* START *
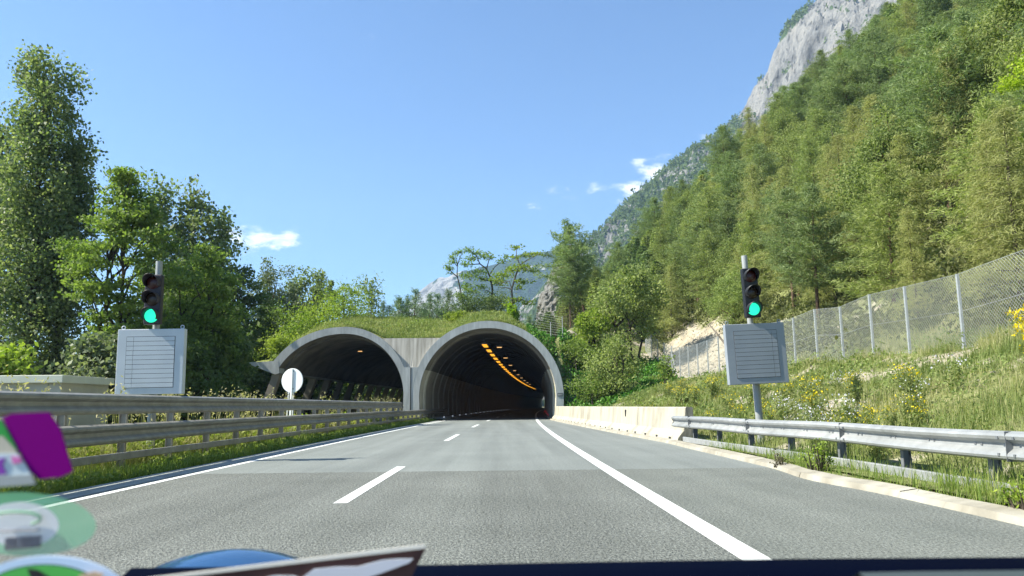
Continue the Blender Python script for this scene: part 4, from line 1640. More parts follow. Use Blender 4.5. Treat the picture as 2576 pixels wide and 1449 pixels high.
T, C, loc = drawn_tree(72, [(1500, 1165), (1510, 1000), (1498, 720), (1545, 560), (1598, 410), (1560, 300), (1556, 200)],
                       [[(1598, 420), (1690, 360), (1870, 275)], [(1500, 730), (1470, 610), (1300, 650)], [(1545, 610), (1620, 620), (1700, 640)], [(1508, 890), (1590, 840), (1730, 900)], [(1500, 720), (1420, 690), (1340, 690)]],
                       [(1550, 190, 105, 35), (1690, 290, 120, 38), (1800, 270, 110, 30), (1540, 320, 80, 25), (1500, 470, 120, 45), (1620, 440, 160, 45), (1740, 480, 110, 40), (1390, 540, 160, 45), (1300, 610, 110, 40), (1640, 620, 120, 40),
                        (1560, 850, 130, 40), (1680, 890, 110, 40), (1480, 920, 80, 50), (1600, 700, 60, 40)], 203, .16, .24, 3000)
plant_tree('locust_tree', 'thin tree with flat layered boughs on the tunnel roof, rightmost of three', 'tree', (T, C), loc, M['lf_bright'], BP_)

sap = None
rng = np.random.default_rng(5)
saps = [conifer(h, r, 1500, 300 + i, base=.04, whorls=8, per=5, droop=.7, shape=1.0, tuft=.34, tw=.14, spray=.26, irregular=.3, rs=.012) for i, (h, r) in enumerate([(4.0, 1.05), (3.4, 1.15), (2.8, 1.0)])]
protos = []
for i in range(3):
    t = plant_tree('young_pine', 'young pine in the row along the crest of the tunnel roof', 'tree', saps[i], (0, 0, 0), M['lf_sap'], M['bark_pine'], 'young pines on the tunnel roof')
    protos.append(t)
used = [False] * 3
for k, (px, Y, s) in enumerate([(965, 80, .75), (985, 84, .9), (1003, 79, 1.15), (1022, 83, .95), (1042, 80, 1.2), (1060, 85, 1.0), (1080, 79, .9), (1098, 82, 1.15), (1113, 84, .95), (1128, 80, 1.0), (1150, 84, .9), (1180, 80, .8), (1330, 82, .8), (1072, 88, 1.1), (1010, 90, 1.0)]):
    i = k % 3
    p = at(px, 790, Y)
    o = protos[i] if not used[i] else copy_tree(protos[i])
    used[i] = True
    o.location = (p.x, Y, mz(p.x, Y) - .1)
    o.rotation_euler.z = rng.uniform(0, 6)
    o.scale = (s, s, s)
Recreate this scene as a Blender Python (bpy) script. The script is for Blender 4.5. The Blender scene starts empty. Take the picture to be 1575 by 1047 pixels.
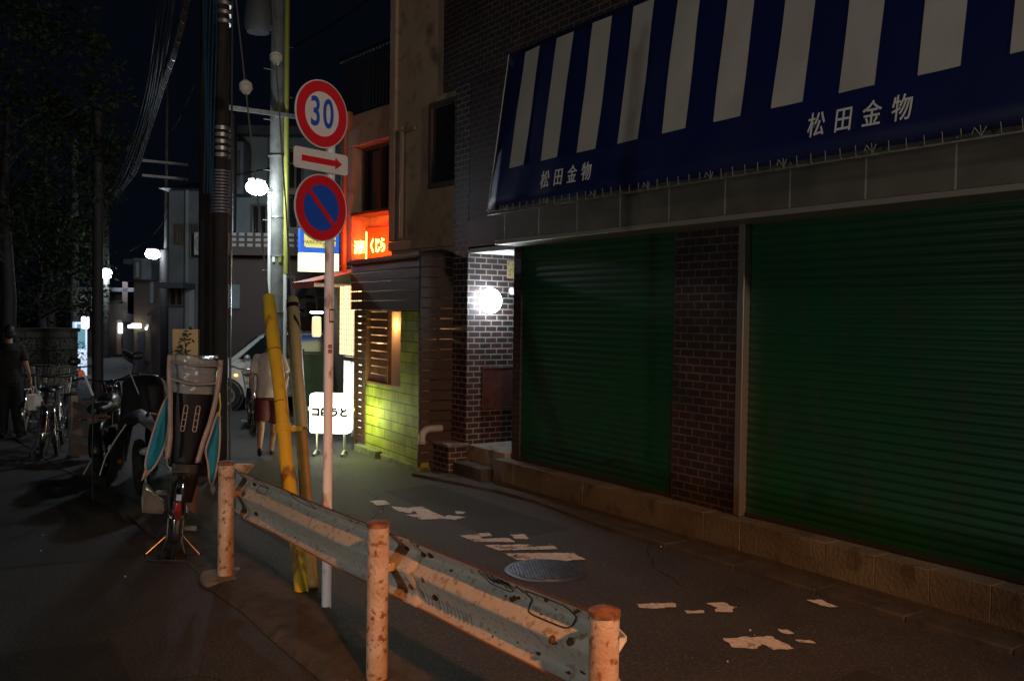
* END *
STATED EXERCISE
Only the lines from the start of the records to the one containing "plant_tree('locust_tree', 'thin tree" should be repeated, exactly and with both ends kept; drop any pictures.

EXERCISE OUTPUT
Continue the Blender Python script for this scene: part 4, from line 1640. More parts follow. Use Blender 4.5. Treat the picture as 2576 pixels wide and 1449 pixels high.
T, C, loc = drawn_tree(72, [(1500, 1165), (1510, 1000), (1498, 720), (1545, 560), (1598, 410), (1560, 300), (1556, 200)],
                       [[(1598, 420), (1690, 360), (1870, 275)], [(1500, 730), (1470, 610), (1300, 650)], [(1545, 610), (1620, 620), (1700, 640)], [(1508, 890), (1590, 840), (1730, 900)], [(1500, 720), (1420, 690), (1340, 690)]],
                       [(1550, 190, 105, 35), (1690, 290, 120, 38), (1800, 270, 110, 30), (1540, 320, 80, 25), (1500, 470, 120, 45), (1620, 440, 160, 45), (1740, 480, 110, 40), (1390, 540, 160, 45), (1300, 610, 110, 40), (1640, 620, 120, 40),
                        (1560, 850, 130, 40), (1680, 890, 110, 40), (1480, 920, 80, 50), (1600, 700, 60, 40)], 203, .16, .24, 3000)
plant_tree('locust_tree', 'thin tree with flat layered boughs on the tunnel roof, rightmost of three', 'tree', (T, C), loc, M['lf_bright'], BP_)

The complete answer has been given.